O amor não exige sofrimento mas o inclui. Fugir de todo o sofrimento é um problema. Insistir na repetição dolorosa de um sofrimento também. Somos complicados. E precisamos uns dos outros. Como namorados, amigos, ficantes, amantes, platônicos, vizinhos, companheiros, crushes de DM, paquera de busão, rivais, admiradores, colegas, irmãos, camaradas.

Mais do que advogar por esse ou aquele formato de relacionamento, de decretar que pra crescer é preciso estar assim assado, penso que precisamos pensar sobre as grandes molduras, as grandes amarras desse mundo como ele está. E as frases edificantes muitas vezes atrapalham mais do que ajudam. Não precisamos de novas fórmulas, mas de abertura radical para novos afetos.

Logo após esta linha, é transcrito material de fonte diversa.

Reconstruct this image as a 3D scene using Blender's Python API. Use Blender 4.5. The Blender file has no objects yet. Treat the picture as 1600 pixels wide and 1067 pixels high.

E a chave pra abrir esses novos caminhos passa pelos relacionamentos. Por sua presença na trama que tece as comunidades e também nas experiências de cada pessoa. Cada história carrega o social, mesmo sendo minha, sua. Cada história tem também o potencial de modificar o social exatamente porque, embora seja minha ou sua, não está isolada do mundo.

Do modo como vejo, o ponto em uma relação não é se você está recebendo o que merece, coisa que você deveria cobrar do seu patrão talvez (sem nunca receber o suficiente porque, né, quanto vale um pedaço de tempo de vida?). De repente a questão é mais pra o que essa relação me faz criar? Ela me abre horizontes ou me deixa presa reproduzindo sempre o pior de mim? Tem criação inclusive nos momentos destrutivos ou é tudo água parada? O que eu vivo com ela?

A gente passa tanto tempo querendo escrever as respostas em pedra, mas o amor, parece que ele gosta mesmo é de perguntas.